At http://www.ise.fraunhofer.de/en/downloads-englisch/pdf-files-englisch/news/electricity-production-from-solar-and-wind-in-germany-in-2013.pdf you can compare Germany’s best wind-plus-solar month in 2013 to its poorest (factor of 2.1, December over February).

Best week versus poorest: a factor of 3.9, calendar week 5 over calendar week 3. Best day versus poorest: a factor of 26, January 31 versus January 16.

Pete51
9 years ago
Reply to  G.R.L. Cowan

That Fraunhofer study is illustrative of the capacity factors of wind and solar compared to nuclear. According to page 4 of the pdf, the combined wind + solar capacity is over 68 GW. Germany’s nuclear power capacity is only 12 GW, but page 5 shows the nuclear plants generated more electricity than wind + solar combined. (92.3 TWh vs 76.9 TWh).

Nuclear only has 1/5 the capacity, but generated 20% more electricity.

Germany’s current nuclear power capacity can be found here:
http://www.world-nuclear.org/info/Country-Profiles/Countries-G-N/Germany/
(Currently 12 GW [12,000 MW] since 8 of the plants were shut down in 2011)

Bas
9 years ago

Steve,
You may calculate with: “Biofuels and waste = 700 grams CO2/KWh”, but that is not in line with generally accepted standards.

Biomass(-fuel) and waste are generally considered to be renewable as CO2 was bound by it recently.

___
Furthermore your suggestion regarding the unreliability of solar and wind:
Since solar+wind took steam in Germany, customer supply reliability improved a factor two. Average customer total downtime now 15minutes/year (was 30min.).

Similar nuclear countries such as France and UK are 4times worse (60min downtime). USA even 8times worse (2hours downtime).

Bas
9 years ago

Steve,
Regarding the costs of that the German household pays for electricity (~28cent/KWh):
About have are different general taxes (we in Netherlands have no renewable policy but also pay ~50% of our 22cent/KWh for taxes).

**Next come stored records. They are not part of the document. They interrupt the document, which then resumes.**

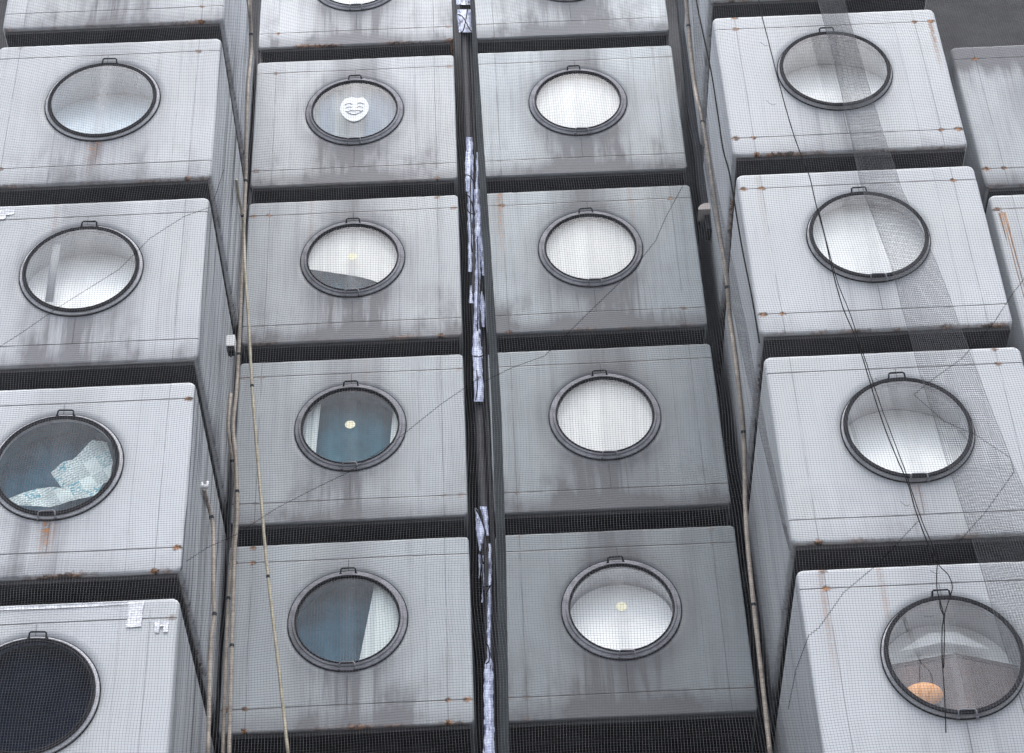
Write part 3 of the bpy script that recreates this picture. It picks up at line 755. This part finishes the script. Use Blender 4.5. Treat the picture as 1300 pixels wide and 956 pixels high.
def warp(X, Z):
    dx = .022*np.sin(.9*Z + .7*X) + .014*np.sin(2.3*Z - 1.1*X + 1) + .008*np.sin(5.1*Z + 2.2*X)
    dz = .020*np.sin(.8*X + .5*Z + 2) + .012*np.sin(2.1*X - 1.3*Z) + .006*np.sin(6*X + 2*Z)
    dy = .05*np.sin(.7*X + .3*Z) + .03*np.sin(1.9*X + .9*Z + 1) + .012*np.sin(5*X - 1.5*Z)
    return dx, dy, dz
def lay(X, Z, off=0.0):
    dx, dy, dz = warp(X, Z)
    return np.stack([X + dx, net_y(Z) + dy + off, Z + dz], axis=-1)
CELL = .0255
xs = np.arange(-6.6, 7.6, CELL); zs = np.arange(9.6, 22.8, CELL)
zz = np.linspace(9.6, 22.8, 121); xx = np.linspace(-6.6, 7.6, 131)
net = build_net('safety_net', [lay(*np.meshgrid(xs, zz, indexing='ij')), lay(np.meshgrid(xx, zs)[0], np.meshgrid(xx, zs)[1])], .00115, 'net')
tag(net, 'fine grey safety net hanging in front of the whole facade', 'net')

def on_net(x, y, off=0.0):
    "the point of the hanging net seen at a photo pixel"
    Y = 15.4
    for _ in range(12):
        q = at(x, y, Y); dx, dy, dz = warp(q.x, q.z); Y = float(net_y(q.z) + dy + off)
    return at(x, y, Y)
def net_band(name, rows, cell, r, off, label):
    pts = [(on_net(a, y, off), on_net(b, y, off)) for a, b, y in rows]
    m = 90; ts = np.linspace(0, len(pts) - 1, m)
    Lp = np.array([list(p[0]) for p in pts]); Rp = np.array([list(p[1]) for p in pts]); k = np.arange(len(pts))
    L = np.stack([np.interp(ts, k, Lp[:, i]) for i in range(3)], -1); Rr = np.stack([np.interp(ts, k, Rp[:, i]) for i in range(3)], -1)
    width = np.linalg.norm(L - Rr, axis=1).mean(); n = max(3, int(width / cell) + 1)
    s = np.linspace(0, 1, n)[:, None, None]
    vert = L[None] * (1 - s) + Rr[None] * s
    length = np.linalg.norm(L[0] - L[-1]); nh = int(length / cell); th = np.linspace(0, len(pts) - 1, nh)
    L2 = np.stack([np.interp(th, k, Lp[:, i]) for i in range(3)], -1); R2 = np.stack([np.interp(th, k, Rp[:, i]) for i in range(3)], -1)
    s2 = np.linspace(0, 1, 14)[None, :, None]
    hor = L2[:, None] * (1 - s2) + R2[:, None] * s2
    for A in (vert, hor):
        A[..., 1] += .006*np.sin(A[..., 2]*7 + A[..., 0]*5); A[..., 2] += .01*np.sin(A[..., 0]*9 + A[..., 2]*1.3)
    edge = np.concatenate([vert[:1], vert[-1:]]); e2 = edge.copy(); e2[..., 1] -= .004; e2[..., 0] += .004
    o = build_net(name, [vert, hor, edge, e2], r, 'net')
    return tag(o, label, 'netting', 'overlapping strips of netting')
net_band('netting_strip', [(1030,1066,-60),(1038,1071,0),(1056,1090,65),(1072,1111,138),(1094,1144,239),(1129,1187,329),(1161,1232,451),(1203,1285,589),(1234,1330,685),(1262,1372,780),(1290,1420,870),(1315,1450,960)],
         .018, .0016, -.05, 'wide diagonal band of doubled grey netting across the right column')
net_band('netting_strip', [(874,884,-60),(880,888,30),(886,896,130),(893,903,200),(903,914,260),(917,929,330),(936,948,420),(953,963,500),(972,979,580),(993,997,665),(1002,1005,700)],
         .011, .0015, -.04, 'narrow dark band of bunched netting left of the right column')

def cord(name, px, r, label, cat, group=None, stair=0, off=-.03):
    pts = [on_net(x, y, off) for x, y in px]
    if stair:
        o = []; 
        for a, b in zip(pts, pts[1:]):
            n = max(2, int((b - a).length / stair))
            for i in range(n):
                p = a.lerp(b, i/n); q_ = a.lerp(b, (i+1)/n); o += [p, Vector((q_.x, p.y, p.z))]
        pts = o + [pts[-1]]
    else: pts = spline(pts, 5)
    bm = bmesh.new(); tube(bm, pts, r, 5)
    return tag(link(name, bm, 'cable', None, False), label, cat, group)
gC = 'dark mending cords laced through the net'
cord('mending_cord', [(-20,452),(30,420),(70,392),(150,342),(190,302),(232,275),(268,262),(276,240),(284,215)], .0023, 'dotted mending cord climbing across the leftmost capsules', 'cord', gC, .026)
cord('mending_cord', [(236,712),(262,695),(296,680),(350,645),(398,620),(440,600),(500,560),(560,512),(610,478)], .0023, 'dotted mending cord below the teal porthole with the curtain', 'cord', gC, .026)
cord('mending_cord', [(612,485),(650,466),(690,452),(728,415),(748,395),(772,372),(800,345),(832,305),(845,275),(866,236)], .0023, 'dotted mending cord crossing the middle grey capsules to upper right', 'cord', gC, .026)
cord('mending_cord', [(1000,900),(1010,850),(1026,806),(1040,795),(1070,752),(1114,715),(1166,660)], .0023, 'dotted mending cord at the lower right below the hanging cable', 'cord', gC, .026)
cord('mending_cord', [(1214,690),(1250,650),(1287,598),(1282,580),(1240,552),(1200,535),(1160,500),(1182,482),(1220,455),(1262,408),(1285,372),(1312,338)], .0023, 'dotted mending cord zigzagging behind the wide netting band', 'cord', gC, .026)
cord('edge_cord', [(880,-40),(884,0),(893,45),(903,92),(912,150),(918,190),(927,225),(941,309),(955,380),(964,435)], .0085, 'dark rope down the left flank of the right column', 'rope')
cable = empty('hanging_cable', on_net(1190, 715)); tag(cable, 'black twin cable hanging from top right and looping at the lowest right porthole', 'cable')
def wire(px, r, name='wire', off=-.07):
    bm = bmesh.new(); tube(bm, spline([on_net(x, y, off) for x, y in px], 6), r, 6)
    o = link(name, bm, 'cable'); o.parent = cable; o.matrix_parent_inverse = Matrix.Translation(-cable.location)
wire([(960,-30),(965,10),(975,50),(985,90),(997,135),(1010,178),(1027,222),(1036,260),(1047,300),(1056,340),(1070,390),(1087,430),(1100,470),(1112,510),(1125,548),(1140,585),(1153,615),(1163,650),(1178,690),(1190,715)], .0055)
wire([(1040,270),(1050,310),(1064,360),(1078,395),(1093,440),(1105,476),(1120,520),(1135,560),(1150,600),(1158,625),(1172,665),(1186,697),(1191,716),(1204,730),(1209,745),(1206,758),(1202,770),(1199,782),(1199,810),(1198,848)], .0045)
wire([(1190,715),(1189,735),(1190,750),(1194,765),(1198,781),(1196,800),(1196,830),(1197,850),(1199,880),(1201,930)], .0045)
wire([(1193,762),(1194,772),(1199,783)], .0055, 'knot')
for i, (x, y) in enumerate(((977,57),(985,132),(1047,325),(1123,484),(1155,641),(1193,727),(1185,782))):
    wire([(x-12,y+rnd.uniform(-5,1)),(x-5,y+1),(x,y)], .0016, 'tie')
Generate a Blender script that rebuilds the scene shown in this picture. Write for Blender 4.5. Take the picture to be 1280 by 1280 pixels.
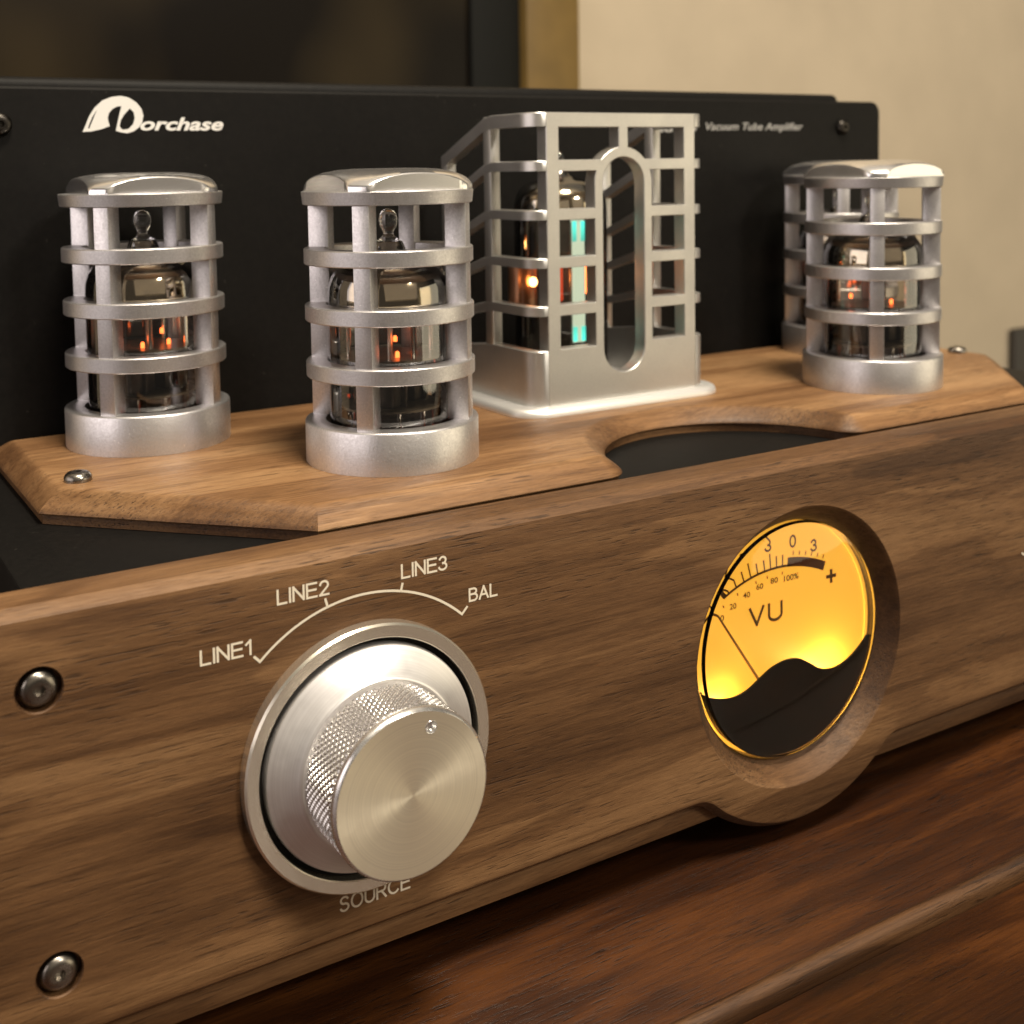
import bpy, bmesh, math, random
from mathutils import Vector, Matrix
from mathutils.geometry import tessellate_polygon

random.seed(7)
S = 0.016                       # one authoring unit = the radius of a tube guard = 16 mm
scene = bpy.context.scene
for o in list(bpy.data.objects):
    bpy.data.objects.remove(o)

# ------------------------------------------------------------------ camera
F, PX, PY = 1494.945, 579.666, 309.859
YAW, PITCH, ROLL = 0.530349, 0.066840, 0.017342
CAM = Vector((-10.53492, -12.64104, 3.42235))
fwd = Vector((math.sin(YAW) * math.cos(PITCH), math.cos(YAW) * math.cos(PITCH), -math.sin(PITCH)))
right = Vector((math.cos(YAW), -math.sin(YAW), 0))
down = fwd.cross(right)
r2 = right * math.cos(ROLL) + down * math.sin(ROLL)
d2 = down * math.cos(ROLL) - right * math.sin(ROLL)
cam_d = bpy.data.cameras.new("camera")
cam = bpy.data.objects.new("camera", cam_d)
scene.collection.objects.link(cam)
mw = Matrix.Identity(4)
for i in range(3):
    mw[i][0] = r2[i]
    mw[i][1] = -d2[i]
    mw[i][2] = -fwd[i]
    mw[i][3] = CAM[i] * S
cam.matrix_world = mw
cam_d.sensor_width = 36
cam_d.lens = F / 1280 * 36
cam_d.shift_x = (640 - PX) / 1280
cam_d.shift_y = (PY - 640) / 1280
cam_d.clip_start = 0.01
cam_d.clip_end = 50
cam_d.dof.use_dof = True
cam_d.dof.focus_distance = 12.4 * S
cam_d.dof.aperture_fstop = (cam_d.lens / 1000) / (0.09 * S)
scene.camera = cam

# ------------------------------------------------------------------ world, lamps, exposure
world = bpy.data.worlds.new("World")
scene.world = world
world.use_nodes = True
bg = world.node_tree.nodes["Background"]
bg.inputs["Color"].default_value = (1.0, 0.86, 0.70, 1)
bg.inputs["Strength"].default_value = 0.06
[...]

About 6cent (~22%) is for the Energiewende (contribution for wind+solar+storage).

The Germans do not consider it a problem. Partly because:

– They realize that the 14cent/KWh general taxes will have to be paid anyway to government (via income tax, etc) as government uses that for social security, education, etc.

– They feel proud about the Energiewende which takes nuclear out (Chernobyl did harm German health substantially. E.g. fetuses:
http://www.helmholtz-muenchen.de/ibb/homepage/hagen.scherb/CongenMalfStillb_0.pdf

Public support for the Energiewende grew from ~55% (year 2000) gradually towards 90% now. That is substantial more than in any country for nuclear.
So German decision makers must have done something good.